As there remained little option but to deliver the bag to the Waste Management site myself, I did so, but paused at the Caltex service station and used their weighing scales to find that the weight of my bag was 19.1kg.
So, despite the rubbish trucks not having weighing scales, the driver claimed it was over the allowable 20kg, obscured my sticker and caused me to undertake the delivery for which I had paid Waste Management.
Improvements are needed at the council and Waste Management.
V W BALLANCE, Westmere
End of life choices
Bill English's false statements on the End of Life Choice Bill (Chronicle, August 17) would be risible if they were not a display of the willingness of his religion-inspired group to say anything in the service of exercising control over the last shreds of human dignity.
English is Catholic, as are several of the anti-choice group. His church has been indicted in the US state of Pennsylvania for sexual exploitation and a subsequent cover-up by church hierarchy.
Just as the issue of Pennsylvania and jurisdictions in Ireland or Australia is about power and control of choice, defiling dignity, so also is the dogmatic imposition of religious dogma on the rest of us, and on terminally ill adults.
One might suppose that a respect for decency might give him and the rest of the religious anti-choice faction cause to stop fearmongering.

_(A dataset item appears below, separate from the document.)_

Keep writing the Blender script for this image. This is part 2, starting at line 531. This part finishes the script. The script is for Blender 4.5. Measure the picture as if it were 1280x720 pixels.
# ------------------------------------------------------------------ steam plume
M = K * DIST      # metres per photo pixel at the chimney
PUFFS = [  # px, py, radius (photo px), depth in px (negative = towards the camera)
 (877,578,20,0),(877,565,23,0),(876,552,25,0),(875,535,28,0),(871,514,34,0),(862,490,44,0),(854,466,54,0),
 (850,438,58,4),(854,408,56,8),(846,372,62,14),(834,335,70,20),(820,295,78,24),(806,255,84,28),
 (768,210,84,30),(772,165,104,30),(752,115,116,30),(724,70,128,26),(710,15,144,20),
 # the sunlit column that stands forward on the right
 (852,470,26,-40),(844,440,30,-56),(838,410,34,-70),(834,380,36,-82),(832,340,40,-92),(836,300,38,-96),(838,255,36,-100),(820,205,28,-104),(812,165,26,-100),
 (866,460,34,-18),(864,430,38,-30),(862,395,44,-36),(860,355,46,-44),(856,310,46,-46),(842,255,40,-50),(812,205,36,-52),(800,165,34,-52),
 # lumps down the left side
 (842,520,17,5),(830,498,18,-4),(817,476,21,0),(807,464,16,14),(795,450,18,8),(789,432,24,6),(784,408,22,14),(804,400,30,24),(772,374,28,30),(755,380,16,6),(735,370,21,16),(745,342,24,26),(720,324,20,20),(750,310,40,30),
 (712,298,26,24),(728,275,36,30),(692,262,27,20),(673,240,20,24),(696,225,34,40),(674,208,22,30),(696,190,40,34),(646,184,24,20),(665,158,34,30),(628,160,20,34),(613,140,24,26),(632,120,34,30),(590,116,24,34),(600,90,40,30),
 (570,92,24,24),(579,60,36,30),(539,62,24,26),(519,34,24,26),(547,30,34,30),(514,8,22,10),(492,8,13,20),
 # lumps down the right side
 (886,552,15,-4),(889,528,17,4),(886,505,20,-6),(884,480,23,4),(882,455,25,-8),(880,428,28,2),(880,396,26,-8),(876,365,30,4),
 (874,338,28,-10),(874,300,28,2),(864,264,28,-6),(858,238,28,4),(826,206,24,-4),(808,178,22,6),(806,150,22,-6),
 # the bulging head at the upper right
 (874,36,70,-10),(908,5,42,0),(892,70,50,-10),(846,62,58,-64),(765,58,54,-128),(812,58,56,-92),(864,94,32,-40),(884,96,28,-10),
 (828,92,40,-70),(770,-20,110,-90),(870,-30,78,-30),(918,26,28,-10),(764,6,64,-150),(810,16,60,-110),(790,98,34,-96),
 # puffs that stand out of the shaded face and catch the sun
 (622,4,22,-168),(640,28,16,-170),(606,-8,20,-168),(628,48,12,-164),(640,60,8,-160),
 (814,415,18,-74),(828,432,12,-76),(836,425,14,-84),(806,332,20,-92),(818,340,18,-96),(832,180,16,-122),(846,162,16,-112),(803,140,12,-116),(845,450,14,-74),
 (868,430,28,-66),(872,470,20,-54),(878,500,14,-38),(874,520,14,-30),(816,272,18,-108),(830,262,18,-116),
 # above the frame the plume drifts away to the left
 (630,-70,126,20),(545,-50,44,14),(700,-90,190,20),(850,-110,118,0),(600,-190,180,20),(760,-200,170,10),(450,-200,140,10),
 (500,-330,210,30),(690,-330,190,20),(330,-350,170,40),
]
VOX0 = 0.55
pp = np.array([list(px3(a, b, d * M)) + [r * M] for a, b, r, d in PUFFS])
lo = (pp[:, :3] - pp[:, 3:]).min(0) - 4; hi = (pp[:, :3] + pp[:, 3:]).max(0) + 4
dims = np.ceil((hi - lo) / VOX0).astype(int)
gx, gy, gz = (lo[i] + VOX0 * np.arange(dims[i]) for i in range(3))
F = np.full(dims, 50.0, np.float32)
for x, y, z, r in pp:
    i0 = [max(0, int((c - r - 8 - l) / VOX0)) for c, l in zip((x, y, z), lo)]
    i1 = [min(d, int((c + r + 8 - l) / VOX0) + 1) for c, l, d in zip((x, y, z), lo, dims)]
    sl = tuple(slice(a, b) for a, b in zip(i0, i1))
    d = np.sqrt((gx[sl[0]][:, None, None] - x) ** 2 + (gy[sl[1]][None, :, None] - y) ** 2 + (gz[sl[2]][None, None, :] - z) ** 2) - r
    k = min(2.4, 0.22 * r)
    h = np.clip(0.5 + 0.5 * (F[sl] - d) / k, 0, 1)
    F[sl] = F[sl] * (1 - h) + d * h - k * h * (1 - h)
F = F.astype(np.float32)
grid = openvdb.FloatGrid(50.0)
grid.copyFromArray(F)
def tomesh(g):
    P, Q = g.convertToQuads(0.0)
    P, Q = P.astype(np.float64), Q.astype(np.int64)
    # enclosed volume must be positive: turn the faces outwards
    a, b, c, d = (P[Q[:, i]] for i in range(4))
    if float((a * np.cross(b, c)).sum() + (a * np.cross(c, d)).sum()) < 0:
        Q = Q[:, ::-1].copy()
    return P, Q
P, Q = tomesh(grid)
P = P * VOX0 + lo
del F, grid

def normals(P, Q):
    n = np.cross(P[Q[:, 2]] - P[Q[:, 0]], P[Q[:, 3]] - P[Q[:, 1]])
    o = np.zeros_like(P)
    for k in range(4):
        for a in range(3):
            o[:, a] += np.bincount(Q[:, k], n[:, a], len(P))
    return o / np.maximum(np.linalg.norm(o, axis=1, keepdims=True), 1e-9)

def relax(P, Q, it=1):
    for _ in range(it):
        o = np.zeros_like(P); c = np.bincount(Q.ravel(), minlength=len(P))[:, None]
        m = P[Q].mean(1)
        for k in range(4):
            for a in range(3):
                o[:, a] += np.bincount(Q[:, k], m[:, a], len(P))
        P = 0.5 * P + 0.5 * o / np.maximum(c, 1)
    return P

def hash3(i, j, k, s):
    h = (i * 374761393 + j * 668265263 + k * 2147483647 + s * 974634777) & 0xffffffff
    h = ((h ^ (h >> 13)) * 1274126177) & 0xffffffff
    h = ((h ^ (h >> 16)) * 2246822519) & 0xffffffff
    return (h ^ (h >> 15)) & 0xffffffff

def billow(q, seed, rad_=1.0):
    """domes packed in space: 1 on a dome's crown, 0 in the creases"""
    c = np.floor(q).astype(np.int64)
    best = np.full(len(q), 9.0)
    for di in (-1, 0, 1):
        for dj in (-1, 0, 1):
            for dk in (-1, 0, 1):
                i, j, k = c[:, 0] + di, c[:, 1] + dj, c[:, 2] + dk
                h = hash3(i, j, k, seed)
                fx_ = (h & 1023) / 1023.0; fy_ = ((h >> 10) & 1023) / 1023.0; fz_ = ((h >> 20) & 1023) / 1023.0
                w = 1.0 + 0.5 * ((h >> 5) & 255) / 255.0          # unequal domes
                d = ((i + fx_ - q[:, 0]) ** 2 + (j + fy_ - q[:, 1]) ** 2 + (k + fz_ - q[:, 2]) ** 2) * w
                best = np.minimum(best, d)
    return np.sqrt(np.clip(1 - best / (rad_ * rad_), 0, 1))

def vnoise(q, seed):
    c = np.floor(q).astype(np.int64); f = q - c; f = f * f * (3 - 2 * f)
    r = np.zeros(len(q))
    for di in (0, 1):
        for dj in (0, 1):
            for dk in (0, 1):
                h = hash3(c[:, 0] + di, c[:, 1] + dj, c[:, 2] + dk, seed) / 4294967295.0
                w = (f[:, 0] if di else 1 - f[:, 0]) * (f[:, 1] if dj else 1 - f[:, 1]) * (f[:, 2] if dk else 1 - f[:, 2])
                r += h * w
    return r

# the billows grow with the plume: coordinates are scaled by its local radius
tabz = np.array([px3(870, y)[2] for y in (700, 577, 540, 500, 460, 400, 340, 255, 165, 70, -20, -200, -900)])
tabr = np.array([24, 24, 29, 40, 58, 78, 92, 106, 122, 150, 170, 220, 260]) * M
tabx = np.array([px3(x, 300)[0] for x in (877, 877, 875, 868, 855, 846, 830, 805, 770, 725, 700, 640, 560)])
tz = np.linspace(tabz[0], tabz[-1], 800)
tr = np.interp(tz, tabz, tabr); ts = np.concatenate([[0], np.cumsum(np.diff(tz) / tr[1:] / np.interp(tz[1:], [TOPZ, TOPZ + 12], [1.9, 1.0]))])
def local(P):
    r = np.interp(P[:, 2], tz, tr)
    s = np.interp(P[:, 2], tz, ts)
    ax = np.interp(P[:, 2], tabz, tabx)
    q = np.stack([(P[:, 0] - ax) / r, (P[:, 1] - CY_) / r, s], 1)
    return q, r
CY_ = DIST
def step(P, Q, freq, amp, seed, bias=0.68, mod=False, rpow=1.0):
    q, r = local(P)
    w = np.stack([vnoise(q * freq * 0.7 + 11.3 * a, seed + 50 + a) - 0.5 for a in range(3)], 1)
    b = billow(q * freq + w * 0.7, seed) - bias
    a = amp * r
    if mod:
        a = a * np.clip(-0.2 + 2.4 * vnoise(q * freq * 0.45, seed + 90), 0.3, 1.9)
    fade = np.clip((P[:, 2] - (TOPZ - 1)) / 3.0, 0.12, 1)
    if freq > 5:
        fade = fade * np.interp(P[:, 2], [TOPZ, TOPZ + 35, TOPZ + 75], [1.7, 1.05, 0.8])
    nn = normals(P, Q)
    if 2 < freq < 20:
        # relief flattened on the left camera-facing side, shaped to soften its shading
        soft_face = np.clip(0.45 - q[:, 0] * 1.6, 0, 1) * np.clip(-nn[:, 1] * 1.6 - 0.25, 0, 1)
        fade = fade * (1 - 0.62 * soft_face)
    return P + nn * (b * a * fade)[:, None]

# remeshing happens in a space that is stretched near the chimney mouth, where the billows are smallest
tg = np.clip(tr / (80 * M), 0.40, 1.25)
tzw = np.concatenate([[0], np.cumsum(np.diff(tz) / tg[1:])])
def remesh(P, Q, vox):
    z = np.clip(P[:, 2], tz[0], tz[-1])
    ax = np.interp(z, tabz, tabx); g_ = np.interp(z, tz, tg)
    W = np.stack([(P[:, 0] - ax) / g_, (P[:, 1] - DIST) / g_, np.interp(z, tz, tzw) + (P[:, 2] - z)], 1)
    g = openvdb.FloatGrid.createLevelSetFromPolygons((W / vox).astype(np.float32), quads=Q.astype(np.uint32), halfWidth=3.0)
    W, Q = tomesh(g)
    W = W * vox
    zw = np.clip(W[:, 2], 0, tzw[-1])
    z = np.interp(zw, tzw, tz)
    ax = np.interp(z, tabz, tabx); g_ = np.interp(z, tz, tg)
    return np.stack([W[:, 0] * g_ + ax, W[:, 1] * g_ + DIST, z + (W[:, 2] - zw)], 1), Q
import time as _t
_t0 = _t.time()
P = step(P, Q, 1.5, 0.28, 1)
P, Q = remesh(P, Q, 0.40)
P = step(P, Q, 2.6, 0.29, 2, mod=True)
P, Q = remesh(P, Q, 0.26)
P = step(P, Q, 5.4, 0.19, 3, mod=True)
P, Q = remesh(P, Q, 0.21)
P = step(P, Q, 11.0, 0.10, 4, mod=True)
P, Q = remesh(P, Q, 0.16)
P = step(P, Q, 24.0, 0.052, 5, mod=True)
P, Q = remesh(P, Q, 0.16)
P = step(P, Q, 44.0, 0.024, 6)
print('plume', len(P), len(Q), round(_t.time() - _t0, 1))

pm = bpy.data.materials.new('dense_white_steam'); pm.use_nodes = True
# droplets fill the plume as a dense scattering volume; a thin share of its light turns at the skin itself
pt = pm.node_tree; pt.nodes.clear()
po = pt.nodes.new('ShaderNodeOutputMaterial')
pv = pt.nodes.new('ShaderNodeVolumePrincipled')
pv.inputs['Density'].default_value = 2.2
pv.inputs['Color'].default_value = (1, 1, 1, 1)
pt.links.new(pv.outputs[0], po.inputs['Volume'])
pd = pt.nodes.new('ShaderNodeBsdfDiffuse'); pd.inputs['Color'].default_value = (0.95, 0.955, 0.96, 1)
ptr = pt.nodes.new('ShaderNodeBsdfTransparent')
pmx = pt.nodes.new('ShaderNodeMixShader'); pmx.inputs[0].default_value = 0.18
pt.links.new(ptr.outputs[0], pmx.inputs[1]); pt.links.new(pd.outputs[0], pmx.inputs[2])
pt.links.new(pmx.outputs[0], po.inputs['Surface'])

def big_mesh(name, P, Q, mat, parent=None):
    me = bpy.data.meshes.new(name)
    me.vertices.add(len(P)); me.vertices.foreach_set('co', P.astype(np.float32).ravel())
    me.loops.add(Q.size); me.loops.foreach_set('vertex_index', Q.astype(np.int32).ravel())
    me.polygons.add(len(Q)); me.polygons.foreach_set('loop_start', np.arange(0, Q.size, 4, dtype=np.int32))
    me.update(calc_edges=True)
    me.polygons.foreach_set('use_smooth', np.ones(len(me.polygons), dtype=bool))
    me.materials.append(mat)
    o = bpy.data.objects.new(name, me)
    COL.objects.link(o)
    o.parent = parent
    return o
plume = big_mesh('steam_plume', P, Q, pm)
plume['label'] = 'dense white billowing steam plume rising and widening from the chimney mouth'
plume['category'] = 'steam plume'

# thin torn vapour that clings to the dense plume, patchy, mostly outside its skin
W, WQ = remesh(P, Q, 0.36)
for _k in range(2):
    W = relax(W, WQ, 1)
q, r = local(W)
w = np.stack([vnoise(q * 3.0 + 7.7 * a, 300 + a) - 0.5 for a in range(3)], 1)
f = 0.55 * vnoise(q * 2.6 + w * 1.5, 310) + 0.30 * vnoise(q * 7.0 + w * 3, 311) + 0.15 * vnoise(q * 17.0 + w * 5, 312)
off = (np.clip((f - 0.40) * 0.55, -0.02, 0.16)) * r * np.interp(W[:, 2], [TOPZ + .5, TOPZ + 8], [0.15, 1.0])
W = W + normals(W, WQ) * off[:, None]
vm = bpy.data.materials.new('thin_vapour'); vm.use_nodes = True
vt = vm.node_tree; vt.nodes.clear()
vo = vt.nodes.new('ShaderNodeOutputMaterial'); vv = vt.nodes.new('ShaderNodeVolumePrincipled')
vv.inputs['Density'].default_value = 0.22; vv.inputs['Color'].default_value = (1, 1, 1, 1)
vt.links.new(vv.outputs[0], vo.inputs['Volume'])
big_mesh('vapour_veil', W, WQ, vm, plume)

Almost every single claim English makes is false. I'll take just one for illustration.
"Remember this bill makes the doctor immune from criminal and civil law."
ELOC Section 27: "A person commits an offence who - a) wilfully fails to comply with a requirement in this Act; or (b) completes or partially completes a prescribed form for a person without the person's consent; or (c) alters or destroys a completed or partially completed prescribed form without the consent of the person who completed or partially completed it.
(2) The person is liable on conviction to either or both of - a) term of imprisonment not exceeding 3 months, (b) a fine not exceeding $10,000.
Is that civil and criminal enough for you, Mr English?
JAY KUTEN, Whanganui
Treaty expertise
Bruce Moon of Nelson can be relied on to join any controversy about Treaty and Māori matters. He rubbishes Claudia Orange's "tales" about these things (Chronicle, August 21).
When I consult Wikipedia about Dame Claudia Orange, I find the details of a distinguished career as a historian in senior academic and institutional positions.
When I consult Google on Bruce Moon, I find he doesn't appear in Wikipedia, but I find references to him in connection with the Hobson's Pledge group, and a description of him as a distinguished former rocket scientist and "retired computer pioneer".
I'm old-fashioned enough to believe expertise in a relevant field deserves recognition. I would willingly listen to Bruce Moon on rockets or computers, but Claudia Orange would be my pick on history and the Treaty.
Bruce Moon has also written for the One New Zealand Foundation, who were kind enough to send me samples of their publications. They have a strong anti-Treaty and anti-Māori stance.
Their "research" methods would make angels weep, and are really a search for anything, however dubious and taken however far out of context, that can be used to denigrate Māori and the Treaty and to support their predetermined views.
DAVID JAMES, Whanganui
In praise of Trump
John Archer has "doubled-down" on his absurd claim that the Trump administration is a "fascist regime".
Mr Archer rolls out a shopping list of apparent attributes of fascist regimes, many of which could be pointed to in places like New Zealand, then asserts these attributes are "growing stronger every day" in the United States. Some assertions are simply foolish.
For example, how is the Trump administration giving "draconian powers to political police"? They are not.
Mr Archer might point to the policy of separating illegal immigrant children from accompanying adults when the adults are arrested, but that is simply the law in the US.
The president does not make the laws in the US - Congress and Senate do that. The fact the Trump administration is operating within that system shows that they are not "fascist".
How about the idea that there were "flags and slogans everywhere"? Seriously? Please show me a single US presidential campaign that doesn't?
Another claimed attribute is that of vilifying journalists. But fascists and totalitarians don't just vilify journalists, they arrest them, lock them up, close them down, or kill them.
Do we see that happening in the US? No.
What we see is a president who supports a free media and free speech, but who attacks some journalists for their biased reporting, and they all continue to freely whinge about it.
Criticise the Trump administration when it does something wrong, and praise it when it does something right.